Monday, February 7, 2011

There was a full moon
just a few days before I left

Now there is a sliver
but gaining

there was darkness
and I didn't even notice it

Saturday, February 5, 2011

We were talking about old times, friends and neighbors, and she said that they had three girls most likely only because they wanted to have a boy. After the second girl they must have tried for a boy.  It struck me that I never had that thought when I was pregnant, that my preference would be a boy. For some unknown reason I thought I would have a girl.

I guess in the back of my mind (nothing was really in the front of my mind in these days) I must have felt more comfortable raising a girl since I was a girl myself. I knew a little about girls. No conscious decisions or preferences there. But there never was the idea that it should be a boy. I didn't really know then why so many preferred a boy. I guess it must be the continuation of the line and I guess I just never thought about that. I knew I wanted a baby and I was having a baby and that it was going to be a dark haired, dark eyed girl. I got very fast used to the surprise of a cute blue eyed, blond little boy and even the pee into my face didn't bother me. It was all so full of surprises....

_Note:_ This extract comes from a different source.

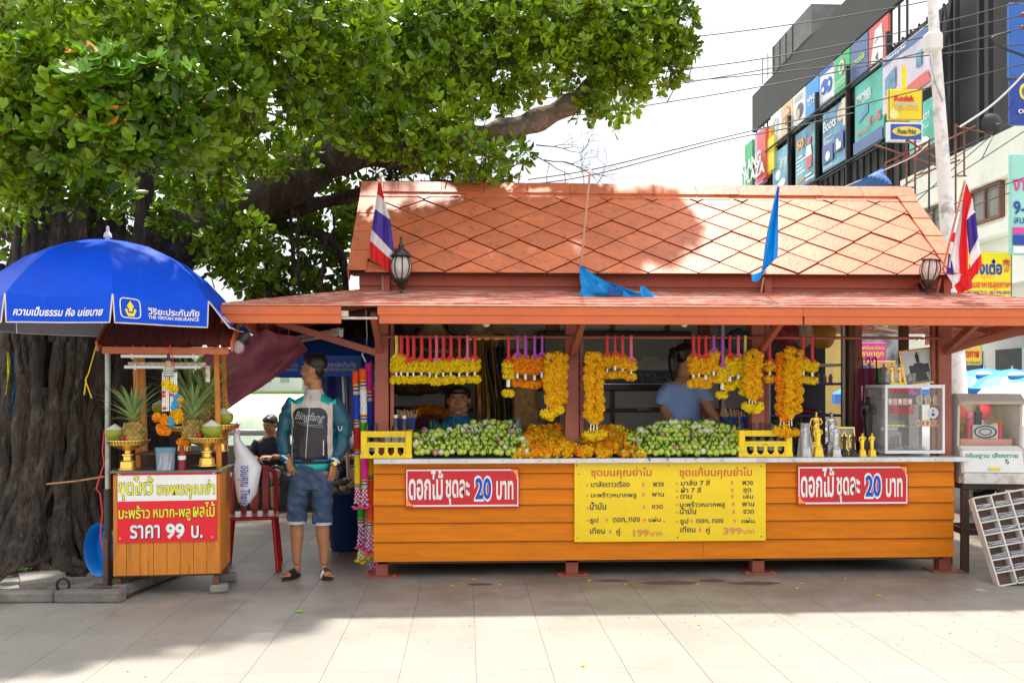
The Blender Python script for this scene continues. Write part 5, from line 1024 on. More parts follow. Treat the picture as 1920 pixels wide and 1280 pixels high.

She said that she always only wanted boys for children, only boys, since she never liked to be a girl. Girls always had to do everything for everybody and she hated it. Boys could do what they wanted to. Never knew this about her. And then I knew that I always liked to be a girl with all the troubles involved.  I guess I never questioned it. I liked the boys but I guess I never wanted to be one. Why? I don't know,  I just never thought about it until she told me that she used to hate to be a girl. What irony since she turned into a girl that always, always, always did everything she was asked without rebellion..... unlike me. Rebellion .... why? I didn't know it just came out like that.